Way to warp the article. It clearly states the CPU intensive games are not good for the Wii U. Because of this lack of potential, sales are very, very low.

And what are they basing this assumption on? The performance of rushed, sloppy launch ports made with subpar devkits. (Arkham City, Black Ops 2, Mass Effect 3) That's not an accurate measurement of a console's potential.

 

Criterion had this to say about the CPU: "When they first looked at the specs on paper a lot of developers said, 'Well, you know this is a bit lightweight' and they walked away. I think a lot of people have been premature about it in a lot of ways because while it is a lower clock-speed, it punches above its weight in a lot of other areas." 
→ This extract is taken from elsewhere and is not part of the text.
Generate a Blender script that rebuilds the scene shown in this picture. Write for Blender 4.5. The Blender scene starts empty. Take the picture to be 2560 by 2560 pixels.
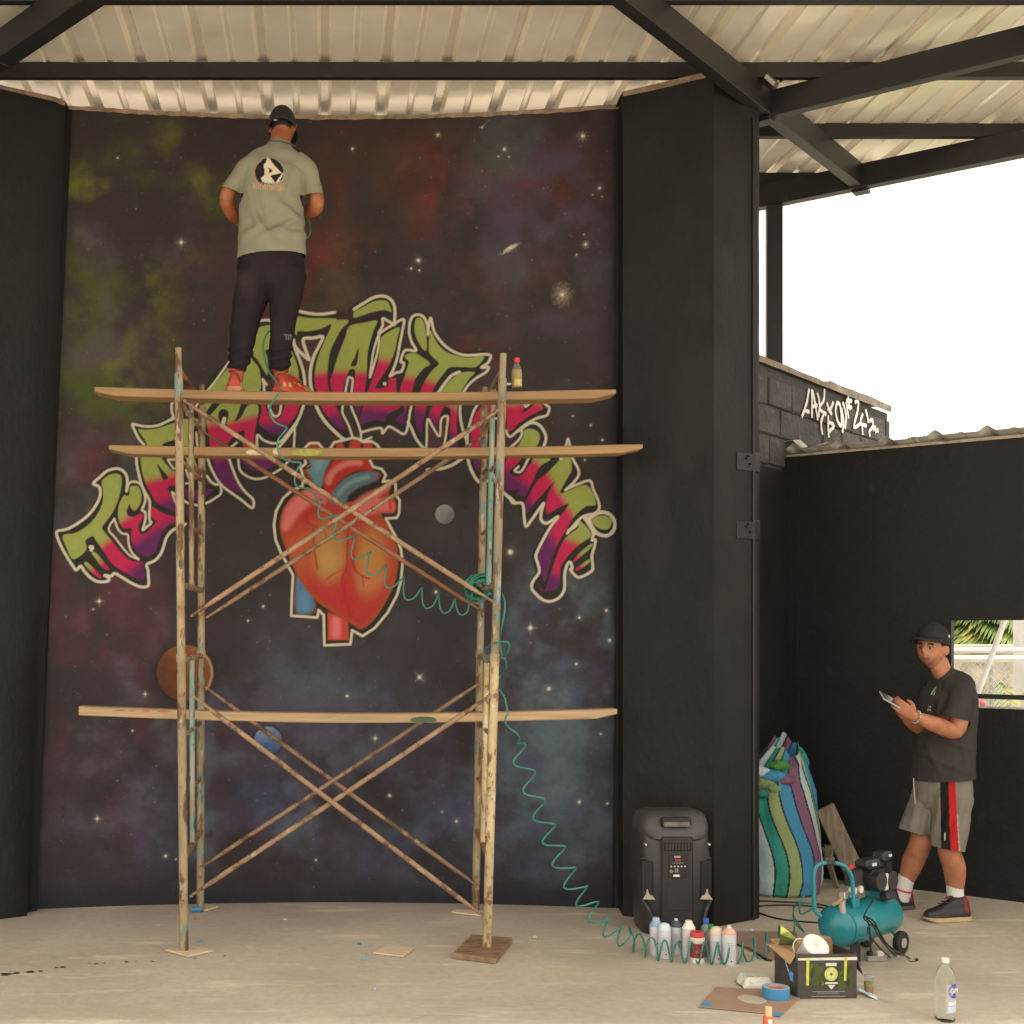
import bpy, bmesh, math, random
import numpy as np
from mathutils import Vector, Matrix
random.seed(7); rng = np.random.default_rng(7)
R = math.radians
scene = bpy.context.scene
C = scene.collection

# ------------------------------------------------------------------ camera
F, CX, CY, CH = 3200.0, 810.0, 1570.0, 1.70        # focal length and principal point in 2560-px units, eye height
cam = bpy.data.cameras.new('camera'); camo = bpy.data.objects.new('camera', cam); C.objects.link(camo)
camo.location = (0, 0, CH); camo.rotation_euler = (R(90), 0, 0)
cam.sensor_width = 36.0; cam.lens = F/2560*36.0
cam.shift_x = (1280-CX)/2560; cam.shift_y = (CY-1280)/2560
cam.clip_start = 0.05; cam.clip_end = 500
scene.camera = camo
def P(px, py, Y):
    return Vector(((px-CX)/F*Y, Y, CH-(py-CY)/F*Y))
def G(px, py, z=0.0):                               # a point of the floor (height z) seen at that pixel
    Y = (CH-z)*F/(py-CY)
    return Vector(((px-CX)/F*Y, Y, z))

# ------------------------------------------------------------------ world, sun, exposure
SUN_EL, SUN_AZ = R(74), R(150)                      # azimuth from +Y clockwise
w = bpy.data.worlds.new('World'); scene.world = w; w.use_nodes = True
nt = w.node_tree; nt.nodes.clear()
wo = nt.nodes.new('ShaderNodeOutputWorld'); bg = nt.nodes.new('ShaderNodeBackground')
sky = nt.nodes.new('ShaderNodeTexSky'); sky.sky_type = 'NISHITA'; sky.sun_disc = False
sky.sun_elevation = SUN_EL; sky.sun_rotation = SUN_AZ; sky.air_density = 1.0; sky.dust_density = 3.0
tc = nt.nodes.new('ShaderNodeTexCoord'); mp = nt.nodes.new('ShaderNodeMapping'); mp.inputs['Scale'].default_value = (1, 1, 2.2)
nz = nt.nodes.new('ShaderNodeTexNoise'); nz.inputs['Scale'].default_value = 2.3; nz.inputs['Detail'].default_value = 6
cr = nt.nodes.new('ShaderNodeValToRGB')
cr.color_ramp.elements[0].position = .25; cr.color_ramp.elements[0].color = (13.0, 11.9, 10.2, 1)
cr.color_ramp.elements[1].position = .75; cr.color_ramp.elements[1].color = (16.5, 15.2, 13.2, 1)
mx = nt.nodes.new('ShaderNodeMixRGB'); mx.inputs[0].default_value = .85
L = nt.links.new
L(tc.outputs['Generated'], mp.inputs['Vector']); L(mp.outputs['Vector'], nz.inputs['Vector']); L(nz.outputs['Fac'], cr.inputs['Fac'])
L(sky.outputs['Color'], mx.inputs[1]); L(cr.outputs['Color'], mx.inputs[2]); L(mx.outputs['Color'], bg.inputs['Color'])
bg.inputs['Strength'].default_value = 0.10
L(bg.outputs['Background'], wo.inputs['Surface'])
sl = bpy.data.lights.new('sun', 'SUN'); so = bpy.data.objects.new('sun', sl); C.objects.link(so)
sl.energy = 3.2; sl.angle = R(6); sl.color = (1.0, .93, .82)
so.rotation_euler = Vector((-math.sin(SUN_AZ)*math.cos(SUN_EL), -math.cos(SUN_AZ)*math.cos(SUN_EL), -math.sin(SUN_EL))).to_track_quat('-Z', 'Y').to_euler()
vs = scene.view_settings; vs.view_transform = 'Standard'; vs.look = 'None'; vs.exposure = 0.68; vs.gamma = 1.0; vs.use_curve_mapping = False
scene.cycles.max_bounces = 8; scene.cycles.diffuse_bounces = 5; scene.cycles.transparent_max_bounces = 12
scene.cycles.use_denoising = True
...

"So, I think you've got one group of people who walked away, you've got some other people who just dived in and tried and thought, 'Ah... it's not kind of there,' but not many people have done what we've done, which is to sit down and look at where it's weaker and why, but also see where it's stronger and leverage that. It's a different kind of chip and it's not fair to look at its clock-speed and other consoles' clock-speed and compare them as numbers that are relevant. It's not a relevant comparison to make when you have processors that are so divergent. It's apples and oranges."

Yeah I'm going to stop here and just say you obviously don't understand how hardware works. Both articles have now reaffirmed that while the GPU may be better than what's in the PS3/360, the CPU is weaker, which drastically limits the consoles capabilities. Note in the first bolded sentence "OTHER AREAS", not "all", but "other".

Either way we have yet to see any game that looks "next gen" on the Wii U and because of this, the launch has been worse than the PS3 because we have to just work on the belief that it's next-gen rather as we have no evidence that it is (and frankly other sources believe it not to be).

You obviously know nothing about hardware if you think ported launch titles made with poor devkits are indicative of a system's potential. Was Call of Duty 3 indicative of the PS3's potential? Was Call of Duty 2 indicative of the Xbox 360's?

The digital foundry article confirms nothing because it is speculation. Speculation based on illogical reasoning to boot.

And I'm not arguing about 7th versus 8th gen, because gens are not defined by graphics.



curl-6 said:
Mazty said:

Yeah I'm going to stop here and just say you obviously don't understand how hardware works. Both articles have now reaffirmed that while the GPU may be better than what's in the PS3/360, the CPU is weaker, which drastically limits the consoles capabilities. Note in the first bolded sentence "OTHER AREAS", not "all", but "other".

Either way we have yet to see any game that looks "next gen" on the Wii U and because of this, the launch has been worse than the PS3 because we have to just work on the belief that it's next-gen rather as we have no evidence that it is (and frankly other sources believe it not to be).

You obviously know nothing about hardware if you think ported launch titles made with poor devkits are indicative of a system's potential. Was Call of Duty 3 indicative of the PS3's potential? Was Call of Duty 2 indicative of the Xbox 360's?

The digital foundry article confirms nothing because it is speculation. Speculation based on illogical reasoning to boot.

And I'm not arguing about 7th versus 8th gen, because gens are not defined by graphics.

Lol don't you mean software?..........

Fact is CoD 3 looked a hell of a lot better than anything available on either the PS2 or Xbox, same with CoD 2. The Wii U currently offers NOTHING that looks superior to the existing consoles. 
Oh right because the Wii U is showing us game demos that look as good as Shadow Fall....Oh wait......It looks like DF are quite obviously right on this front. If you think a HD4650 can keep up with a HD7850 you shouldn't try to discuss hardware. 

Well DF and EA seem to think gens are defined by power. Either way the Wii U has shown us nothing superior to the existing consoles, hence why it's launch has been a total bust. People weren't speculating the downfall of Sony with the slow sales of the PS3.